# [Exercise requirements]
Reproduce each line exactly. Skip none.
==== Given material ====
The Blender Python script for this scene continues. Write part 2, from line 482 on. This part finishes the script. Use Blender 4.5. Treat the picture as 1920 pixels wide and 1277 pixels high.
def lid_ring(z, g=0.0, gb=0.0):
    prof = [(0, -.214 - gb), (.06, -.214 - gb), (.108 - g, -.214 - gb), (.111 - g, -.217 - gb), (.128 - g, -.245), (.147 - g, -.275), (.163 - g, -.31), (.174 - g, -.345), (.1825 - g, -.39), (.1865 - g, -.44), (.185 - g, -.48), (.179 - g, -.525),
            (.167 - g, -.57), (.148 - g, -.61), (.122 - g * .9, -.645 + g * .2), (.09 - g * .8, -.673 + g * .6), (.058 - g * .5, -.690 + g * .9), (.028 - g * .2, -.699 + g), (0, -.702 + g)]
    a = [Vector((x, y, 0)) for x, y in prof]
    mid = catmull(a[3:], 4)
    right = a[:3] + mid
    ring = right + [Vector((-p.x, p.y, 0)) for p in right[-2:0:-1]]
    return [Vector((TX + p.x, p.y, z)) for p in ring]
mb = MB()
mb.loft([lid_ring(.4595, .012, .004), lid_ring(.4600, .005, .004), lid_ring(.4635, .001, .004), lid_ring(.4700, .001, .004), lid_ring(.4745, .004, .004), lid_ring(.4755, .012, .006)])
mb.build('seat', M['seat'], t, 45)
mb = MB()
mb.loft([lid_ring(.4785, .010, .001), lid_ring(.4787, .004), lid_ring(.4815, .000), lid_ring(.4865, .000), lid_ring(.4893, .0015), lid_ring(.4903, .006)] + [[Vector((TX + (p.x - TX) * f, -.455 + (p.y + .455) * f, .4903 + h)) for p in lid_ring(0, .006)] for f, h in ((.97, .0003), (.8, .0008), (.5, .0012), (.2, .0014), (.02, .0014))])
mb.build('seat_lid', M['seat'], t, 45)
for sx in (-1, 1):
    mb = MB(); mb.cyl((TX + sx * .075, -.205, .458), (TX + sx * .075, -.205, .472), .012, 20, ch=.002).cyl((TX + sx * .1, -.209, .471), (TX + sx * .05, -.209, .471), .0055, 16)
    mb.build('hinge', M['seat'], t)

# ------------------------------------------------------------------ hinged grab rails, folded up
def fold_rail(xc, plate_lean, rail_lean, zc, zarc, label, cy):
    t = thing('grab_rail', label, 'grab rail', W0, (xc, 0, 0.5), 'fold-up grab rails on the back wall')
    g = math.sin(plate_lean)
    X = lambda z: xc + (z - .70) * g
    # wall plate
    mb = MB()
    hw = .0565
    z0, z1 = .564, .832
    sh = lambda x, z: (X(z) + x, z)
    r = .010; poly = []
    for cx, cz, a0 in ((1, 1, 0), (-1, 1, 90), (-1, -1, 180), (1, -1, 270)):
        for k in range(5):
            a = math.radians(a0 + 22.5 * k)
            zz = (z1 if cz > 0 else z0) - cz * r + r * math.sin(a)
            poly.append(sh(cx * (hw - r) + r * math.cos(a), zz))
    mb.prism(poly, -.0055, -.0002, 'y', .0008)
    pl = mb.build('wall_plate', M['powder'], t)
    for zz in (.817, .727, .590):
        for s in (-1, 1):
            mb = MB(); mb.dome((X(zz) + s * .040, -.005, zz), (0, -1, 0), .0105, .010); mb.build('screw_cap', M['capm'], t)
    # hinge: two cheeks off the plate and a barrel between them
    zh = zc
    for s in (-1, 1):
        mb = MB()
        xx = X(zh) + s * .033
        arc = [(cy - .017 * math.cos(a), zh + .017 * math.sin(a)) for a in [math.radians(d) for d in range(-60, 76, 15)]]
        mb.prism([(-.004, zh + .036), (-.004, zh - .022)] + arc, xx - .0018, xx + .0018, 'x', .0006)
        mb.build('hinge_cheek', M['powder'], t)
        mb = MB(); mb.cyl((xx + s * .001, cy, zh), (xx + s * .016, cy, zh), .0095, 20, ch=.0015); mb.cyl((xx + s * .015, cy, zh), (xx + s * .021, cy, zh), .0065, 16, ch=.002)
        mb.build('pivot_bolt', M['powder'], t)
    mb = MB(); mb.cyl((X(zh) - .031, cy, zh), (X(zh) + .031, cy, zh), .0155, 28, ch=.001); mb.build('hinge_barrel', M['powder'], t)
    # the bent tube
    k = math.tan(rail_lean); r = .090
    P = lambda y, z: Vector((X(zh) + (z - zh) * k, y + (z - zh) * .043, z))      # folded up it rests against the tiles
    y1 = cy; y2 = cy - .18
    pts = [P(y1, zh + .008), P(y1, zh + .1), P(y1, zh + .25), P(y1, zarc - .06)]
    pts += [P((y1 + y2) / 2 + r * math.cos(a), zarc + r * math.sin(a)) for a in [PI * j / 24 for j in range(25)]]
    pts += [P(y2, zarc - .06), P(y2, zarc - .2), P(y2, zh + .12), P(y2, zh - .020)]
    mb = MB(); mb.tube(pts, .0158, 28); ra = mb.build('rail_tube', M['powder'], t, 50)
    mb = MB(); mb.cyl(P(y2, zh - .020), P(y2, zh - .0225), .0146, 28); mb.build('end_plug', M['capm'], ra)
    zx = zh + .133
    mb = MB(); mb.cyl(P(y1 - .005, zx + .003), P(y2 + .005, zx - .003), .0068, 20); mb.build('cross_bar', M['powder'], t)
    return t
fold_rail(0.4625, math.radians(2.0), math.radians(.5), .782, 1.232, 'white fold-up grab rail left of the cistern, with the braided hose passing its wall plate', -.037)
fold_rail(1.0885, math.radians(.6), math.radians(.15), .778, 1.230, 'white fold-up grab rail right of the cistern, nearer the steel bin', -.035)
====
# [Exercise solution]
The Blender Python script for this scene continues. Write part 2, from line 482 on. This part finishes the script. Use Blender 4.5. Treat the picture as 1920 pixels wide and 1277 pixels high.
def lid_ring(z, g=0.0, gb=0.0):
    prof = [(0, -.214 - gb), (.06, -.214 - gb), (.108 - g, -.214 - gb), (.111 - g, -.217 - gb), (.128 - g, -.245), (.147 - g, -.275), (.163 - g, -.31), (.174 - g, -.345), (.1825 - g, -.39), (.1865 - g, -.44), (.185 - g, -.48), (.179 - g, -.525),
            (.167 - g, -.57), (.148 - g, -.61), (.122 - g * .9, -.645 + g * .2), (.09 - g * .8, -.673 + g * .6), (.058 - g * .5, -.690 + g * .9), (.028 - g * .2, -.699 + g), (0, -.702 + g)]
    a = [Vector((x, y, 0)) for x, y in prof]
    mid = catmull(a[3:], 4)
    right = a[:3] + mid
    ring = right + [Vector((-p.x, p.y, 0)) for p in right[-2:0:-1]]
    return [Vector((TX + p.x, p.y, z)) for p in ring]
mb = MB()
mb.loft([lid_ring(.4595, .012, .004), lid_ring(.4600, .005, .004), lid_ring(.4635, .001, .004), lid_ring(.4700, .001, .004), lid_ring(.4745, .004, .004), lid_ring(.4755, .012, .006)])
mb.build('seat', M['seat'], t, 45)
mb = MB()
mb.loft([lid_ring(.4785, .010, .001), lid_ring(.4787, .004), lid_ring(.4815, .000), lid_ring(.4865, .000), lid_ring(.4893, .0015), lid_ring(.4903, .006)] + [[Vector((TX + (p.x - TX) * f, -.455 + (p.y + .455) * f, .4903 + h)) for p in lid_ring(0, .006)] for f, h in ((.97, .0003), (.8, .0008), (.5, .0012), (.2, .0014), (.02, .0014))])
mb.build('seat_lid', M['seat'], t, 45)
for sx in (-1, 1):
    mb = MB(); mb.cyl((TX + sx * .075, -.205, .458), (TX + sx * .075, -.205, .472), .012, 20, ch=.002).cyl((TX + sx * .1, -.209, .471), (TX + sx * .05, -.209, .471), .0055, 16)
    mb.build('hinge', M['seat'], t)

# ------------------------------------------------------------------ hinged grab rails, folded up
def fold_rail(xc, plate_lean, rail_lean, zc, zarc, label, cy):
    t = thing('grab_rail', label, 'grab rail', W0, (xc, 0, 0.5), 'fold-up grab rails on the back wall')
    g = math.sin(plate_lean)
    X = lambda z: xc + (z - .70) * g
    # wall plate
    mb = MB()
    hw = .0565
    z0, z1 = .564, .832
    sh = lambda x, z: (X(z) + x, z)
    r = .010; poly = []
    for cx, cz, a0 in ((1, 1, 0), (-1, 1, 90), (-1, -1, 180), (1, -1, 270)):
        for k in range(5):
            a = math.radians(a0 + 22.5 * k)
            zz = (z1 if cz > 0 else z0) - cz * r + r * math.sin(a)
            poly.append(sh(cx * (hw - r) + r * math.cos(a), zz))
    mb.prism(poly, -.0055, -.0002, 'y', .0008)
    pl = mb.build('wall_plate', M['powder'], t)
    for zz in (.817, .727, .590):
        for s in (-1, 1):
            mb = MB(); mb.dome((X(zz) + s * .040, -.005, zz), (0, -1, 0), .0105, .010); mb.build('screw_cap', M['capm'], t)
    # hinge: two cheeks off the plate and a barrel between them
    zh = zc
    for s in (-1, 1):
        mb = MB()
        xx = X(zh) + s * .033
        arc = [(cy - .017 * math.cos(a), zh + .017 * math.sin(a)) for a in [math.radians(d) for d in range(-60, 76, 15)]]
        mb.prism([(-.004, zh + .036), (-.004, zh - .022)] + arc, xx - .0018, xx + .0018, 'x', .0006)
        mb.build('hinge_cheek', M['powder'], t)
        mb = MB(); mb.cyl((xx + s * .001, cy, zh), (xx + s * .016, cy, zh), .0095, 20, ch=.0015); mb.cyl((xx + s * .015, cy, zh), (xx + s * .021, cy, zh), .0065, 16, ch=.002)
        mb.build('pivot_bolt', M['powder'], t)
    mb = MB(); mb.cyl((X(zh) - .031, cy, zh), (X(zh) + .031, cy, zh), .0155, 28, ch=.001); mb.build('hinge_barrel', M['powder'], t)
    # the bent tube
    k = math.tan(rail_lean); r = .090
    P = lambda y, z: Vector((X(zh) + (z - zh) * k, y + (z - zh) * .043, z))      # folded up it rests against the tiles
    y1 = cy; y2 = cy - .18
    pts = [P(y1, zh + .008), P(y1, zh + .1), P(y1, zh + .25), P(y1, zarc - .06)]
    pts += [P((y1 + y2) / 2 + r * math.cos(a), zarc + r * math.sin(a)) for a in [PI * j / 24 for j in range(25)]]
    pts += [P(y2, zarc - .06), P(y2, zarc - .2), P(y2, zh + .12), P(y2, zh - .020)]
    mb = MB(); mb.tube(pts, .0158, 28); ra = mb.build('rail_tube', M['powder'], t, 50)
    mb = MB(); mb.cyl(P(y2, zh - .020), P(y2, zh - .0225), .0146, 28); mb.build('end_plug', M['capm'], ra)
    zx = zh + .133
    mb = MB(); mb.cyl(P(y1 - .005, zx + .003), P(y2 + .005, zx - .003), .0068, 20); mb.build('cross_bar', M['powder'], t)
    return t
fold_rail(0.4625, math.radians(2.0), math.radians(.5), .782, 1.232, 'white fold-up grab rail left of the cistern, with the braided hose passing its wall plate', -.037)
fold_rail(1.0885, math.radians(.6), math.radians(.15), .778, 1.230, 'white fold-up grab rail right of the cistern, nearer the steel bin', -.035)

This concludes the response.